The request: Review the lines that follow and copy each one that contains the word "empty".

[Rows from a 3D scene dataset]
** start **

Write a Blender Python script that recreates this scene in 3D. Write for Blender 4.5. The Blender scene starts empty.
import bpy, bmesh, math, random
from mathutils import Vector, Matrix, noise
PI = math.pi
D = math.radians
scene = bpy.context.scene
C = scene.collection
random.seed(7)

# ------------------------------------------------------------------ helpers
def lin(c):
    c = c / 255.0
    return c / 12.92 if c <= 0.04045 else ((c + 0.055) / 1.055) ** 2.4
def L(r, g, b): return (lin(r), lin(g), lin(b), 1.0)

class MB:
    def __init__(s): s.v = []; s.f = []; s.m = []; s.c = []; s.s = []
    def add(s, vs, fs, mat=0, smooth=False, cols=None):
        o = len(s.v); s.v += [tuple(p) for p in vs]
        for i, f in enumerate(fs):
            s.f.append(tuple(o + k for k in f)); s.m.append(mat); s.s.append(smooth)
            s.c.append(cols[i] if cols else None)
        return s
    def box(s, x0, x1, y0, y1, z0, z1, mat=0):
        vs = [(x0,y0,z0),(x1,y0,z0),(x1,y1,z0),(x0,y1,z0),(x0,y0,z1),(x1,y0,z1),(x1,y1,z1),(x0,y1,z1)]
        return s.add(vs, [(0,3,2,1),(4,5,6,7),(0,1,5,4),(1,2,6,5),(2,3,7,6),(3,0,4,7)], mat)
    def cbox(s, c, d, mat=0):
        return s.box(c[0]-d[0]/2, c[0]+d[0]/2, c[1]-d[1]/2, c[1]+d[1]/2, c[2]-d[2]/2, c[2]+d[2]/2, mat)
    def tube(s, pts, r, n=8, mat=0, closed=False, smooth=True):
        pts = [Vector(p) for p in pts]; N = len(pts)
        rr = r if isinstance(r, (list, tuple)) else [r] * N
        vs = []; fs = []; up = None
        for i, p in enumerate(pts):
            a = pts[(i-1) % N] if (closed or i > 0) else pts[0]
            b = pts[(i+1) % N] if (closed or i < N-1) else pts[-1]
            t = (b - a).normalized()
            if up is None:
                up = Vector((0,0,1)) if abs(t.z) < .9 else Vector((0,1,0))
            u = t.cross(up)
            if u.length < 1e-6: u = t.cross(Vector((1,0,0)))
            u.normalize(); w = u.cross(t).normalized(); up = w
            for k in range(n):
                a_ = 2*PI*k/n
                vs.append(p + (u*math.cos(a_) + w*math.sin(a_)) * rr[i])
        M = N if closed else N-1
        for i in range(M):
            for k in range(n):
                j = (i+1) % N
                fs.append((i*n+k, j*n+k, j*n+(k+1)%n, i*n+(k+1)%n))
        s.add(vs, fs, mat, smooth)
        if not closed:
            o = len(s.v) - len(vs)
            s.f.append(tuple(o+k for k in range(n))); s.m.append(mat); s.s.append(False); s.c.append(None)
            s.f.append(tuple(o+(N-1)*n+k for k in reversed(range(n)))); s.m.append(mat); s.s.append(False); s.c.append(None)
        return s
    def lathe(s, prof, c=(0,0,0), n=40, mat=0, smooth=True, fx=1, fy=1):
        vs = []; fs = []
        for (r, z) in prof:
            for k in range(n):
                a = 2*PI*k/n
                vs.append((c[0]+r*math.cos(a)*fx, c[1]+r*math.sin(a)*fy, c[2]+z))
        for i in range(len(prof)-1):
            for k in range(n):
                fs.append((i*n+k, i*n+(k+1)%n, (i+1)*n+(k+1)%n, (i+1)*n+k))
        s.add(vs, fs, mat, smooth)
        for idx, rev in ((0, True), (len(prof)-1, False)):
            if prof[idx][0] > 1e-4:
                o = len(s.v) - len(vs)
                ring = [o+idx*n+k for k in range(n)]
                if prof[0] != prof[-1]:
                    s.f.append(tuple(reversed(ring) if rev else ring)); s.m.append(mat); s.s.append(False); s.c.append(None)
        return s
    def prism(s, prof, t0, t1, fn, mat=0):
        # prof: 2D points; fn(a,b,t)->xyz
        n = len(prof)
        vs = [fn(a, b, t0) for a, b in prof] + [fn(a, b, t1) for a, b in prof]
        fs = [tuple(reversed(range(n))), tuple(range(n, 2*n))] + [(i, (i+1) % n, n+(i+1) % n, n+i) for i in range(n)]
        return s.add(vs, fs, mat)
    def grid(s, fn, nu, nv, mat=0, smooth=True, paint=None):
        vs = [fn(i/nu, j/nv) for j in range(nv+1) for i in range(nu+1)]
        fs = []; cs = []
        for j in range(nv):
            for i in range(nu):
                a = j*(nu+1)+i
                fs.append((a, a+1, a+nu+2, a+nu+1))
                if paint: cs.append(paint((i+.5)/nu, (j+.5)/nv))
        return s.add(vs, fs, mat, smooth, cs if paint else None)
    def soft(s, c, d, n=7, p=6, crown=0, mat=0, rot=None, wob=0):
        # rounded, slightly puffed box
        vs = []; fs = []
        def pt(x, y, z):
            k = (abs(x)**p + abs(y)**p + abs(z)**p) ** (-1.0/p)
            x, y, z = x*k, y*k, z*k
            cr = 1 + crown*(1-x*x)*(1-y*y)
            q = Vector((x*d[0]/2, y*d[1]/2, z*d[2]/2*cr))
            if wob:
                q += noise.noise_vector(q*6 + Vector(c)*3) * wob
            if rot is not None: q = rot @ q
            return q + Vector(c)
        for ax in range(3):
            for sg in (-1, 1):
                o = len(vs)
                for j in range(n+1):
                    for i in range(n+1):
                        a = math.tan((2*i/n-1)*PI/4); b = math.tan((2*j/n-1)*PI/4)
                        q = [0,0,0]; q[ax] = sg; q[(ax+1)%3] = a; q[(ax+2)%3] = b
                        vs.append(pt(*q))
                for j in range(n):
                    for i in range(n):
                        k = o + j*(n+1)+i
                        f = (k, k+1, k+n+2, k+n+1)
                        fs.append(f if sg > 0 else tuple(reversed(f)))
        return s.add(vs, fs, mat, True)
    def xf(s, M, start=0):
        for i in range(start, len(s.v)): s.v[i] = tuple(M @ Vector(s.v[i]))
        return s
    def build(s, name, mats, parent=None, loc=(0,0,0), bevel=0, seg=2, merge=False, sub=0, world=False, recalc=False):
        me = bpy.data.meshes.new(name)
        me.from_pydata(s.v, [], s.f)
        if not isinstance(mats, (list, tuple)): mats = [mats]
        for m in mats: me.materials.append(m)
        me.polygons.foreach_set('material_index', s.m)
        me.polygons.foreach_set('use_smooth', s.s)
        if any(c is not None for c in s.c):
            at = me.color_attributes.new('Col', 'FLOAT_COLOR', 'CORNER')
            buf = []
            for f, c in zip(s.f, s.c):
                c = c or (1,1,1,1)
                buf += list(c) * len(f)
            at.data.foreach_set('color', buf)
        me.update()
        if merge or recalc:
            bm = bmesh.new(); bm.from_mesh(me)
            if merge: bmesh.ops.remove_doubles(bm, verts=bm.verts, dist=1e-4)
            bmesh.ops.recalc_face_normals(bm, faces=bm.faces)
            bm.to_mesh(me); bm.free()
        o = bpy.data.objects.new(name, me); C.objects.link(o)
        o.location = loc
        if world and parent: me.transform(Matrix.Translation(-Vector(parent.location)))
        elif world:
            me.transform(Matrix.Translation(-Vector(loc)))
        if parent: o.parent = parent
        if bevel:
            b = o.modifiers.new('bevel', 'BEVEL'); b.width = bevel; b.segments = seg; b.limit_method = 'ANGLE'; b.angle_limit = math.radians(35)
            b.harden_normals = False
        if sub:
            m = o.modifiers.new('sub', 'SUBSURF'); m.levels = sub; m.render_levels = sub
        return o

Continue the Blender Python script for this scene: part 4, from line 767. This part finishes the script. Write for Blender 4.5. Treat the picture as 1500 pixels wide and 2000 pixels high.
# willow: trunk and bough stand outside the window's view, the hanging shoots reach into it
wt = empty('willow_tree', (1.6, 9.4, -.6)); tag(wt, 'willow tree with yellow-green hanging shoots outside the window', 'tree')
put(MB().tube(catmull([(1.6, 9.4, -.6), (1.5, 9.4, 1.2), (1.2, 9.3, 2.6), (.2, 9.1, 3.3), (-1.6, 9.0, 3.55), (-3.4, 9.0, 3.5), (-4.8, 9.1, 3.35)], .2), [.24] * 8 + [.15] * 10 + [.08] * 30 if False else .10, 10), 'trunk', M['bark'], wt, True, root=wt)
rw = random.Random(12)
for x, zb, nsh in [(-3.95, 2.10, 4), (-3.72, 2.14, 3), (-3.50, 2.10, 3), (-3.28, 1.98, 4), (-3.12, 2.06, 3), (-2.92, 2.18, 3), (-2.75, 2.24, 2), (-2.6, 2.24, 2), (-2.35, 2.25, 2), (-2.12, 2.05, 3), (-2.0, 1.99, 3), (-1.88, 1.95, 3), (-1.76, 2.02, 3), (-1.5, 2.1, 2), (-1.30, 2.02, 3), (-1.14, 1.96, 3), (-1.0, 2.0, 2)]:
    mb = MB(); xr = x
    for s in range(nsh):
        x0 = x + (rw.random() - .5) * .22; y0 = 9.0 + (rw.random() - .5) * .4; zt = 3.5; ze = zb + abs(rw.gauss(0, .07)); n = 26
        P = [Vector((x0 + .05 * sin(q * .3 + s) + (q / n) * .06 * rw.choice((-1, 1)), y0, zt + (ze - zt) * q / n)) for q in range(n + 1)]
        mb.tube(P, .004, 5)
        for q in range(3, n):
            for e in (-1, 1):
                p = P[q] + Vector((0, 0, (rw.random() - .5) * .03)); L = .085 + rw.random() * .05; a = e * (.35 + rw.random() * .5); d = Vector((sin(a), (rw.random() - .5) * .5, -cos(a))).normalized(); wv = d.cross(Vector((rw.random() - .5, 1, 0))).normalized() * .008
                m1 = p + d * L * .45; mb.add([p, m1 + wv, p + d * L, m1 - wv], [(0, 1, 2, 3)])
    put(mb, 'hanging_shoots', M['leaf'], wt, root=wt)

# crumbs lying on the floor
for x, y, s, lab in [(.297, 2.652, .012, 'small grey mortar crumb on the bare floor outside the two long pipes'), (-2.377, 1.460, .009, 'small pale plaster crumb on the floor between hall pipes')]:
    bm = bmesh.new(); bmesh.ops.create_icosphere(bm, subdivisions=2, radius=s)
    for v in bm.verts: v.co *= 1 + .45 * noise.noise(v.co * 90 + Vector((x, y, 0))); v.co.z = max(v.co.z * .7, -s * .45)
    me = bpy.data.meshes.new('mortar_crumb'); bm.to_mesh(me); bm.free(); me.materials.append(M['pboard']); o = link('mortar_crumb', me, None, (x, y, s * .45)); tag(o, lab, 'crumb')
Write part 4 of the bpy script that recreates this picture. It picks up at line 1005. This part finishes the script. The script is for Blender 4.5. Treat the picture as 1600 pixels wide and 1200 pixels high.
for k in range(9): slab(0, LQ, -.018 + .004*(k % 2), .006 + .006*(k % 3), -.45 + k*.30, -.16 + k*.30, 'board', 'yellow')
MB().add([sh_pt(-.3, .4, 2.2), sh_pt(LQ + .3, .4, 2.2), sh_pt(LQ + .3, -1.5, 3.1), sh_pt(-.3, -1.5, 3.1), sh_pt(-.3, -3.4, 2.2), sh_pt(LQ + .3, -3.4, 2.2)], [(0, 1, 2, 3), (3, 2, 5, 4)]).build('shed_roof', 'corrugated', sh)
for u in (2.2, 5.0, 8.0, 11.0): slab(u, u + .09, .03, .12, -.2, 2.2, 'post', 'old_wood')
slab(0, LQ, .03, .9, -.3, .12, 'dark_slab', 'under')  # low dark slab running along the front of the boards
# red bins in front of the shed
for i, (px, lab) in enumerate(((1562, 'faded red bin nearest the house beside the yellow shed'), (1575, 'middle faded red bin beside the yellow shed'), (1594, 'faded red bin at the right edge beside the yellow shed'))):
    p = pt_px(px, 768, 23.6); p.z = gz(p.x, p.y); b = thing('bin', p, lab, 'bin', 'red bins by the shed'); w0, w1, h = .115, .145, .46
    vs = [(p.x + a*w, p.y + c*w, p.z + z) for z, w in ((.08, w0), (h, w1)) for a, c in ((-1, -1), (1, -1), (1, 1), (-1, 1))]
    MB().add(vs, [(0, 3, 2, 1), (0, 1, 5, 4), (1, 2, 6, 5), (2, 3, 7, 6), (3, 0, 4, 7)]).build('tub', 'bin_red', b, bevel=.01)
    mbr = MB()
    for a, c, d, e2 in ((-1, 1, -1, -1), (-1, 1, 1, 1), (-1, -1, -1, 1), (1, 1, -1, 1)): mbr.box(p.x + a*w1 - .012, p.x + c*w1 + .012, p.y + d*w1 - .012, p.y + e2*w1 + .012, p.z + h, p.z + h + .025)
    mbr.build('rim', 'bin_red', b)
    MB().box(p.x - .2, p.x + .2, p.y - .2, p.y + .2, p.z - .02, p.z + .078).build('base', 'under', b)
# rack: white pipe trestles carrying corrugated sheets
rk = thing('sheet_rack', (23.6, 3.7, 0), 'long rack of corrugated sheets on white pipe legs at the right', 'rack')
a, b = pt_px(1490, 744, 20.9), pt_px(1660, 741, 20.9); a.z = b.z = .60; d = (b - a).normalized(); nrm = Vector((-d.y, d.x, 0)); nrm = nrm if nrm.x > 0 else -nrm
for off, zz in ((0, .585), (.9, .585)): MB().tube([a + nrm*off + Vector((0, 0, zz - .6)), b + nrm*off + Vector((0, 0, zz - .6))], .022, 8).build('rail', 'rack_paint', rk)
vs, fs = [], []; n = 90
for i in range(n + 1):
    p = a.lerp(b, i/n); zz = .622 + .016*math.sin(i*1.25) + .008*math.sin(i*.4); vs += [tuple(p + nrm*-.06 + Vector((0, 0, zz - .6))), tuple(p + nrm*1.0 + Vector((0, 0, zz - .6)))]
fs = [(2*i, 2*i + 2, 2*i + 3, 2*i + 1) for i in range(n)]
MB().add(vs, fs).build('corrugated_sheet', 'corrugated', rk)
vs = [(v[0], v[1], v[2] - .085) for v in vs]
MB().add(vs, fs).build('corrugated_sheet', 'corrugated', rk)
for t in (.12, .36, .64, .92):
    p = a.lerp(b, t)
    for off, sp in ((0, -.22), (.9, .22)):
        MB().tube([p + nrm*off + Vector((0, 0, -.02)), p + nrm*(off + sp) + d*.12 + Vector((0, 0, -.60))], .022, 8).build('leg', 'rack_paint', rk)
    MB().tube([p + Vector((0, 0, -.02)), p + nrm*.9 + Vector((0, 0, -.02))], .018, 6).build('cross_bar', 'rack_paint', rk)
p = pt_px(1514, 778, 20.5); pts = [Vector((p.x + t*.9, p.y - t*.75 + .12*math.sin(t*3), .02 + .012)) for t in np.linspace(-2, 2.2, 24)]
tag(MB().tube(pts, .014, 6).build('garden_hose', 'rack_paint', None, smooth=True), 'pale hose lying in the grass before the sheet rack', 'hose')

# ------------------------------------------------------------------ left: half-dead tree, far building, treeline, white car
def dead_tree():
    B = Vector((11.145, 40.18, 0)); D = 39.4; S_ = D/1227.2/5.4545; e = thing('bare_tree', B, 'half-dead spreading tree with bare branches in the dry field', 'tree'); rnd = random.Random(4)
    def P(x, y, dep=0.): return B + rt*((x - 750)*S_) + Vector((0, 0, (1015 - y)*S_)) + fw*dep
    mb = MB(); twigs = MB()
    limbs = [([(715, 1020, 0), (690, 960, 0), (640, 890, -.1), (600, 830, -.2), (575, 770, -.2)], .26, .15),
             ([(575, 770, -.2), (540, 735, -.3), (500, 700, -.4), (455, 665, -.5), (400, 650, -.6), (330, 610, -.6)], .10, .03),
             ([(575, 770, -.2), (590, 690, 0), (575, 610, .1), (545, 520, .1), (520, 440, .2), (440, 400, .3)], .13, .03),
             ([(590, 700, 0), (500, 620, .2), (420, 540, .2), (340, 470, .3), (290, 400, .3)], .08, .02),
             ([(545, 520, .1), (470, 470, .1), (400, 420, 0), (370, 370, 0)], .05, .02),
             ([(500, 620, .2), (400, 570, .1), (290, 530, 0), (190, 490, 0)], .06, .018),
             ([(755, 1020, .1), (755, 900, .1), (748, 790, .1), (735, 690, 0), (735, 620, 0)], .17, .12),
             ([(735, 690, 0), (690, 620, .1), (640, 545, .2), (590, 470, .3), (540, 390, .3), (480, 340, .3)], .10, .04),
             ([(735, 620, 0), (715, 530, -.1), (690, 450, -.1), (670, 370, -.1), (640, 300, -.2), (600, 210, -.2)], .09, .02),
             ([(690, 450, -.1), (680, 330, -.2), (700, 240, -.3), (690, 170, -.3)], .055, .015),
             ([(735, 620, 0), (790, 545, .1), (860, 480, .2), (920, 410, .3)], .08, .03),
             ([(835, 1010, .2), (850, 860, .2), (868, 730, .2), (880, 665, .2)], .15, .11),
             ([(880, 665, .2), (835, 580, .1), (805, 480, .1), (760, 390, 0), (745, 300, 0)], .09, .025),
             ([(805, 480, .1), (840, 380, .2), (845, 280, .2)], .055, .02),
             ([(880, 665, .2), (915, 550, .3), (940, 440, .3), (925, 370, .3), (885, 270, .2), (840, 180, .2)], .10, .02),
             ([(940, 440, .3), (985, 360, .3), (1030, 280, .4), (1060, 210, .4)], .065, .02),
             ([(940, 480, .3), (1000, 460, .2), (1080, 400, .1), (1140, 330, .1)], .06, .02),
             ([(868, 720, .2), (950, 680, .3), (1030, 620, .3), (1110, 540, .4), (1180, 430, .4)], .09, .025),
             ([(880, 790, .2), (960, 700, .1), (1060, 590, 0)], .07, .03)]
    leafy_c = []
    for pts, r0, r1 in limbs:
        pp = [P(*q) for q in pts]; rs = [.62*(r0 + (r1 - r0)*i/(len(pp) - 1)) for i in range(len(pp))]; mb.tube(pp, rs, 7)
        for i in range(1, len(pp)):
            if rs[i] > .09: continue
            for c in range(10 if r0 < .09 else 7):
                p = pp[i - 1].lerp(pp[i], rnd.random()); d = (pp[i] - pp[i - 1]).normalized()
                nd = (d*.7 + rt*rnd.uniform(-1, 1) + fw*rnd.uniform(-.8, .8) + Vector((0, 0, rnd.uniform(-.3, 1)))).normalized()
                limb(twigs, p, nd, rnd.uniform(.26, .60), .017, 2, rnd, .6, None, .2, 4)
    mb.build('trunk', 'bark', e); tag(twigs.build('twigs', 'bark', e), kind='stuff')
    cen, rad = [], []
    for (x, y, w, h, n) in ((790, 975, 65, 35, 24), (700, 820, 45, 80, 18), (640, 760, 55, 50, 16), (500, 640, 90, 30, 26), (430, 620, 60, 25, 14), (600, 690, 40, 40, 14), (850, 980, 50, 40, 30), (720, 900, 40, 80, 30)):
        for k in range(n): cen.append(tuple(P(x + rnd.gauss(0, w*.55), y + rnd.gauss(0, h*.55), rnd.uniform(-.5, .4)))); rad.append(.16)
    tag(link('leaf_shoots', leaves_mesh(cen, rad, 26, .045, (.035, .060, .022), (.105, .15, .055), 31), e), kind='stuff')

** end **

Output of the task:
Write a Blender Python script that recreates this scene in 3D. Write for Blender 4.5. The Blender scene starts empty.
wt = empty('willow_tree', (1.6, 9.4, -.6)); tag(wt, 'willow tree with yellow-green hanging shoots outside the window', 'tree')